Task directions
Identify each line holding the string "scene" and copy it.

START Dataset section

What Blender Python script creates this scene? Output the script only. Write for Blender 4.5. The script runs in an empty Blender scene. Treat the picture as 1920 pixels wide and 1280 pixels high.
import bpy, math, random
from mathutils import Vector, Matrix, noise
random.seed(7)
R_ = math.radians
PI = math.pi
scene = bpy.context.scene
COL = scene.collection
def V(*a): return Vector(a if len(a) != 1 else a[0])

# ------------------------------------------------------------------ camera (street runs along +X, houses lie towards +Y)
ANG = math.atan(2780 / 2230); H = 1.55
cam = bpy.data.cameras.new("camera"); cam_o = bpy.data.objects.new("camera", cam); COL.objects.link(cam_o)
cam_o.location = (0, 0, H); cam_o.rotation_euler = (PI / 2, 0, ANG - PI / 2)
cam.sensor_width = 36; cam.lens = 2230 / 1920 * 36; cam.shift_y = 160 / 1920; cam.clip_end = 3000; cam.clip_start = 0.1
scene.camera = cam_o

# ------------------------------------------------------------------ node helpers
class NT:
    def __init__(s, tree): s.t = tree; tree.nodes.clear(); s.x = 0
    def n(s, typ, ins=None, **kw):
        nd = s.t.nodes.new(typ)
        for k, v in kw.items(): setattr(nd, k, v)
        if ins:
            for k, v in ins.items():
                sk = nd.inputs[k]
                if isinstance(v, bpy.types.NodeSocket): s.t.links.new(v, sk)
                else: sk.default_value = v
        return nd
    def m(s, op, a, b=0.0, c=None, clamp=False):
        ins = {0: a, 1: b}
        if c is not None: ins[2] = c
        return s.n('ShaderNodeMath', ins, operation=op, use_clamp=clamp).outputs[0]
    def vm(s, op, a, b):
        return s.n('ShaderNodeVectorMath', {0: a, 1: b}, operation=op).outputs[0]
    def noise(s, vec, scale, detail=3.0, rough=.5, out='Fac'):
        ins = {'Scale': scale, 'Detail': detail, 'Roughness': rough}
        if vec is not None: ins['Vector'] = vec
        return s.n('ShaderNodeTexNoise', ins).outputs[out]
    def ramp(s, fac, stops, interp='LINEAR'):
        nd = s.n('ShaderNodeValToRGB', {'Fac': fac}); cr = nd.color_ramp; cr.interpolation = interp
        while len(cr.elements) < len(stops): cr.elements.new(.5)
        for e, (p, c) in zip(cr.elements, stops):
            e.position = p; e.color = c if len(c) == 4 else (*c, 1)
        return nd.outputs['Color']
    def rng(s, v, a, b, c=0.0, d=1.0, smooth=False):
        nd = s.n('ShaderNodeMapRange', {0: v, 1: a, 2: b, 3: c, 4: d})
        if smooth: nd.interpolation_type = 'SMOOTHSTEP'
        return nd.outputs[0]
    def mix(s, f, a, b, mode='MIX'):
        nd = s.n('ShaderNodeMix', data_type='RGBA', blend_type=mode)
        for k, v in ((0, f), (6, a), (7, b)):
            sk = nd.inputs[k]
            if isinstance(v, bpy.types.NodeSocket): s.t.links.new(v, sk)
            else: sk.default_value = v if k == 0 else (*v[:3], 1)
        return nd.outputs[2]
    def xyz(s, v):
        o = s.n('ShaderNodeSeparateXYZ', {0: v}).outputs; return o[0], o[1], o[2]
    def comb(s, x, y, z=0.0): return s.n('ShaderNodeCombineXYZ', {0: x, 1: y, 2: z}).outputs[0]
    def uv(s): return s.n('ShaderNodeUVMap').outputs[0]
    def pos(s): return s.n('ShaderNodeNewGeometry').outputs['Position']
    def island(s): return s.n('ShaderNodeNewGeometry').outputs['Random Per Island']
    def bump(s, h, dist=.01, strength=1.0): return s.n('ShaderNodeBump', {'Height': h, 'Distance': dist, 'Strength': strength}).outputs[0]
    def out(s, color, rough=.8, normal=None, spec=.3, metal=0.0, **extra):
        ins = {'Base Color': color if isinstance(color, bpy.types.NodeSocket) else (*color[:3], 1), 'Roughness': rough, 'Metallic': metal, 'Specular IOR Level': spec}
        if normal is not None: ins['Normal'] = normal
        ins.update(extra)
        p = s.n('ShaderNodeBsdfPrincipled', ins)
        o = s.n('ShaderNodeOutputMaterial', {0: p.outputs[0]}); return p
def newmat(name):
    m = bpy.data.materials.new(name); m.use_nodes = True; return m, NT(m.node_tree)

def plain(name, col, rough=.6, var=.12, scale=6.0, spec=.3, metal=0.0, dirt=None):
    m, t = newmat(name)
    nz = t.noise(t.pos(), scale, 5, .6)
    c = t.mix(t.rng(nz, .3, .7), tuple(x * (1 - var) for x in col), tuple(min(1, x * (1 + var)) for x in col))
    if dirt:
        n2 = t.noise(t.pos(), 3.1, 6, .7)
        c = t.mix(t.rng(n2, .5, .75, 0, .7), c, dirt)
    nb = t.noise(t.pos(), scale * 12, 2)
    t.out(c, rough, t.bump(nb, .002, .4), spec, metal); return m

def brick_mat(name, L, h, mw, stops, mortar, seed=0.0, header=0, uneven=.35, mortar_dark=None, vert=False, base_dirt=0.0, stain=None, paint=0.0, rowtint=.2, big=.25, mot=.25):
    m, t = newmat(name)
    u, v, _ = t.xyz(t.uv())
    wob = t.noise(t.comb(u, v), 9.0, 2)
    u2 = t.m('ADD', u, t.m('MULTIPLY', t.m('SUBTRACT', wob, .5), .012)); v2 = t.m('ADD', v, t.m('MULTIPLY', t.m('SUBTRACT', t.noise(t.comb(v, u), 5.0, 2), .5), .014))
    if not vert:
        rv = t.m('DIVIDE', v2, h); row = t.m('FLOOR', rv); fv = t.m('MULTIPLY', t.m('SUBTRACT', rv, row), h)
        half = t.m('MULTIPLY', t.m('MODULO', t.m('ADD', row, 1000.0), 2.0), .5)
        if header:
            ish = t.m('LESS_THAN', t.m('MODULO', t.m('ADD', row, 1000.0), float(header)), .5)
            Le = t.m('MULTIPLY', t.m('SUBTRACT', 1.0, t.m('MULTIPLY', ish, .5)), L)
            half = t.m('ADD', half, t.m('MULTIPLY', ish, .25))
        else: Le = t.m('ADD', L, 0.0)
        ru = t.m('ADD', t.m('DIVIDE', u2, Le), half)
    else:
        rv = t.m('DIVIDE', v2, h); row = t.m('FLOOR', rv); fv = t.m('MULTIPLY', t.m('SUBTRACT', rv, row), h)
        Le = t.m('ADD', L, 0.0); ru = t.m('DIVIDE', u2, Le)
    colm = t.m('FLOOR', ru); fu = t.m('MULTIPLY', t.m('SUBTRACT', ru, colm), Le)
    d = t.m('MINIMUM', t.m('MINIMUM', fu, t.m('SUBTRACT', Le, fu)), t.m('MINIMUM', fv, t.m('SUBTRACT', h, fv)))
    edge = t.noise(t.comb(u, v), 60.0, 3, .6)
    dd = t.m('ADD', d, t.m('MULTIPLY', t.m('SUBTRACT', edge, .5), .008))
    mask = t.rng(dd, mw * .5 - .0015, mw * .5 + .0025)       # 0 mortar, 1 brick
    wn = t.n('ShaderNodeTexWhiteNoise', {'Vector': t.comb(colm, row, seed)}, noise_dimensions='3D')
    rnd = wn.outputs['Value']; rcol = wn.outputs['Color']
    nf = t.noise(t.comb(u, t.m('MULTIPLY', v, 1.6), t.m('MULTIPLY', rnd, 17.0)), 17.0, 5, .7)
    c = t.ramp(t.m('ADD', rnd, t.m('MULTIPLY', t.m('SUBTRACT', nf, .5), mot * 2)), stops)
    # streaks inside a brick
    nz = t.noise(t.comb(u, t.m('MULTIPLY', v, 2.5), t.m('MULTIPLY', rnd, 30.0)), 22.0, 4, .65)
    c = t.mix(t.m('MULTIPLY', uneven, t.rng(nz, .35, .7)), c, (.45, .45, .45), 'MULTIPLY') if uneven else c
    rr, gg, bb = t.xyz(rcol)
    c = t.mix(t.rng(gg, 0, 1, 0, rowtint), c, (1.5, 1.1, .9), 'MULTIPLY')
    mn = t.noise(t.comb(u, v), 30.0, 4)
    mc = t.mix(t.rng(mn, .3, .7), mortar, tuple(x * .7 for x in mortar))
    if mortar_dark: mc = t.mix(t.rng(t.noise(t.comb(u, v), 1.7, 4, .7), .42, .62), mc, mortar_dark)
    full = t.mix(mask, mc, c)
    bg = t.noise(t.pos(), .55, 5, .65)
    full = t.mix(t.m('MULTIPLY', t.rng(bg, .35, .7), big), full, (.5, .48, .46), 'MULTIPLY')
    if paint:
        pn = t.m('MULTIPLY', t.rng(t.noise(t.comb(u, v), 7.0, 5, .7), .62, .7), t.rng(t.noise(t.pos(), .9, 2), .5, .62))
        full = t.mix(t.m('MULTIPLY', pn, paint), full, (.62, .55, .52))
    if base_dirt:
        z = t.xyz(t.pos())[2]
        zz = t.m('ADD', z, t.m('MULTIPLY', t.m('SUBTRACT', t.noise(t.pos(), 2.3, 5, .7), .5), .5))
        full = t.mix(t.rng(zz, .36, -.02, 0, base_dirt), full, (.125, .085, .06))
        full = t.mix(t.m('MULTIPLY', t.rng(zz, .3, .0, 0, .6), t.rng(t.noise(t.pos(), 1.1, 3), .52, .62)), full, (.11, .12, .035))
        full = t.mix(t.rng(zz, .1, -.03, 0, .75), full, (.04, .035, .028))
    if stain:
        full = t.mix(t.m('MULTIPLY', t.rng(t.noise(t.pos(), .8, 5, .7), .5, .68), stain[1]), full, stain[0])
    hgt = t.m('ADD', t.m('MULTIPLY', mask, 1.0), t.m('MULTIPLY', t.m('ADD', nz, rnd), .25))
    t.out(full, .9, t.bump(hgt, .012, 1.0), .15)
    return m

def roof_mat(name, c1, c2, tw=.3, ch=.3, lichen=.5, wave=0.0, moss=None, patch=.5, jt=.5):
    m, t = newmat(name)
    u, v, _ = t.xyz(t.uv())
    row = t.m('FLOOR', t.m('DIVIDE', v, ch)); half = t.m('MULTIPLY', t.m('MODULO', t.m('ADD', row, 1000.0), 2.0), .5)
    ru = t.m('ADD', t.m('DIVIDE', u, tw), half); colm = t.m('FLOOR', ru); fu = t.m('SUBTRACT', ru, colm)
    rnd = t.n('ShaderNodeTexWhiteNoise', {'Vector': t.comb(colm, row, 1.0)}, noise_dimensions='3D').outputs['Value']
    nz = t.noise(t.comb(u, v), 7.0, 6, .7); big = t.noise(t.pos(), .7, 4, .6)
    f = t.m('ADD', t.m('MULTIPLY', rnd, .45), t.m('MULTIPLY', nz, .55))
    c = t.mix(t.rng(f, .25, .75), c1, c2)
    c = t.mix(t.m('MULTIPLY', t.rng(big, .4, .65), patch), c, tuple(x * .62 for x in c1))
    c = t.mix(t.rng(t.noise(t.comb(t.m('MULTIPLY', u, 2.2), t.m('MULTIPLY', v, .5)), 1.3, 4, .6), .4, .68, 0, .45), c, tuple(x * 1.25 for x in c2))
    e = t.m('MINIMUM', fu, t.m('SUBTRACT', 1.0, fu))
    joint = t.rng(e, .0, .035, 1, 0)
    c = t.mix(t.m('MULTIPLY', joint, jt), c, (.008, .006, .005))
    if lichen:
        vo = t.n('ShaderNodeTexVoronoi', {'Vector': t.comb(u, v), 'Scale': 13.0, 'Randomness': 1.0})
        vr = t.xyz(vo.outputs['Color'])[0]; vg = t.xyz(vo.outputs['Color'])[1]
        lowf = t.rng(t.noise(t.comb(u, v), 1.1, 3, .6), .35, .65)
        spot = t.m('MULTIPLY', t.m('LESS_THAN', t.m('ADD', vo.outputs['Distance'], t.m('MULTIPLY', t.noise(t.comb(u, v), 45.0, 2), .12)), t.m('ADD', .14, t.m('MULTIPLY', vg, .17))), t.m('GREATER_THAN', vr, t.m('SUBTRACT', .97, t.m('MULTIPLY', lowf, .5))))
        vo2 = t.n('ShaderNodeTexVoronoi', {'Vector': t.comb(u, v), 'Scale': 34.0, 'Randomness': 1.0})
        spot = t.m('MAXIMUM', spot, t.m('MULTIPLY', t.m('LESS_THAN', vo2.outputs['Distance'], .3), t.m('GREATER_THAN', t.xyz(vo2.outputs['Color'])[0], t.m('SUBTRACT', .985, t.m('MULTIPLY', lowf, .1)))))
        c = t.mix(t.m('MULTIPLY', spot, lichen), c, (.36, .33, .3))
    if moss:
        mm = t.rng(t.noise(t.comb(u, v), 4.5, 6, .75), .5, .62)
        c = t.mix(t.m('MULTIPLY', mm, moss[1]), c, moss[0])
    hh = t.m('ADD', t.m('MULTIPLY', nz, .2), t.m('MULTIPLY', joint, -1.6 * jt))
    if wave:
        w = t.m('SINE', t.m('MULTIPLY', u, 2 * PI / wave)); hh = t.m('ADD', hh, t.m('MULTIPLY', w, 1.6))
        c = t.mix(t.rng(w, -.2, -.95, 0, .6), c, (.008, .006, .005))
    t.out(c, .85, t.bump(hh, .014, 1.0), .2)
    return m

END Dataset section

Output
What Blender Python script creates this scene? Output the script only. Write for Blender 4.5. The script runs in an empty Blender scene. Treat the picture as 1920 pixels wide and 1280 pixels high.
scene = bpy.context.scene
COL = scene.collection
scene.camera = cam_o